Il punto è che il “nuovo giurista” di cui ha bisogno la Pa deve, senza smarrire la sua identità, saper cogliere il senso “altro” delle cose. Quello economico, quello tecnico, quello sociale, quello – in una parola – non strettamente giuridico. Non deve ibridarsi troppo, smettendo di essere un giurista, ma al contempo deve saper individuare e cogliere il punto di sintesi con le altre prospettive, trovando con le professionalità tecniche con le quali è chiamato a lavorare gomito a gomito una comune lunghezza d’onda e, fin dove possibile, un linguaggio condiviso. In buona sostanza, una sorta di esperanto dell’azione pubblica (oggi, sempre più multidisciplinare), che riesca a fondere quelle culture e le rispettive tassonomie.

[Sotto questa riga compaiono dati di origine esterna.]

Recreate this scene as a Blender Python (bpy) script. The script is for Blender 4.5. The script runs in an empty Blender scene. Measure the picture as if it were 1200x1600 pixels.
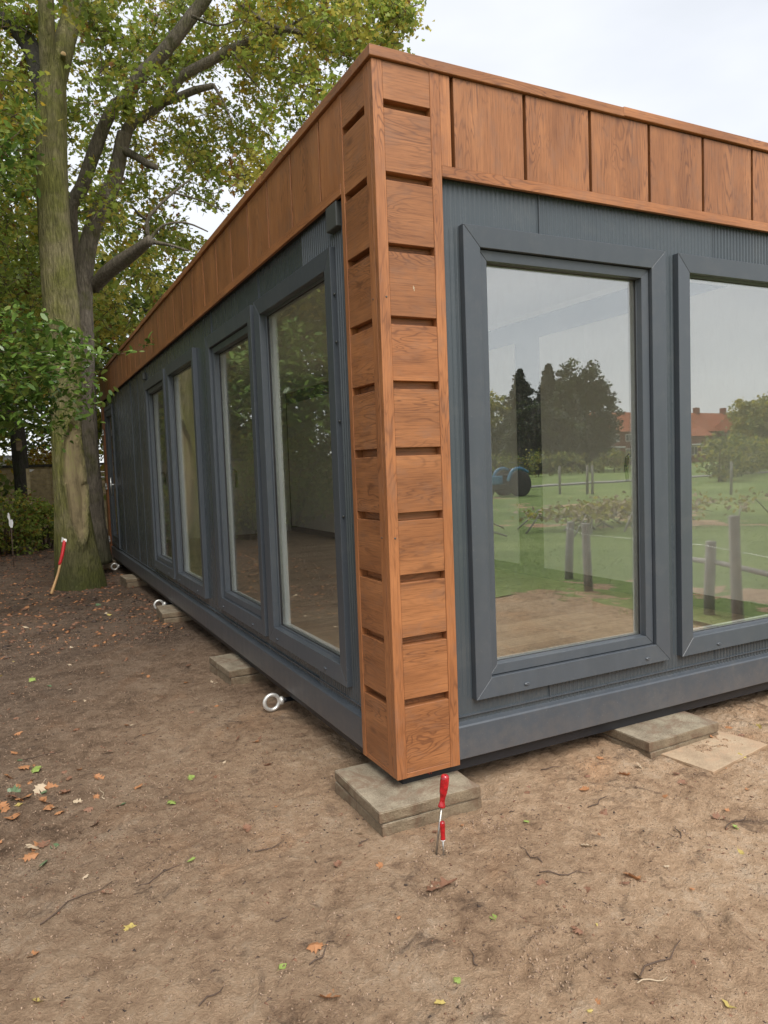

Perché questo possa accadere, è il caso di investire molto non solo e non tanto nei percorsi pre-reclutamento, ma in quelli per il personale già assunto. Potrà sembrare un’iperbole, ma occorrerebbe sancire il divieto espresso di somministrare formazione a chi è già assunto impiegando – come formatore – solo, o prevalentemente, chi è portatore di culture ed esperienze identiche o analoghe a quelle dei formandi (e questo non vale solo per i giuristi).
In conclusione, la principale sfida è sviluppare la capacità di formare generazioni di giuristi “differenti” dal modello tradizionale. Se potremo riuscirci davvero, lo scopriremo solo vivendo.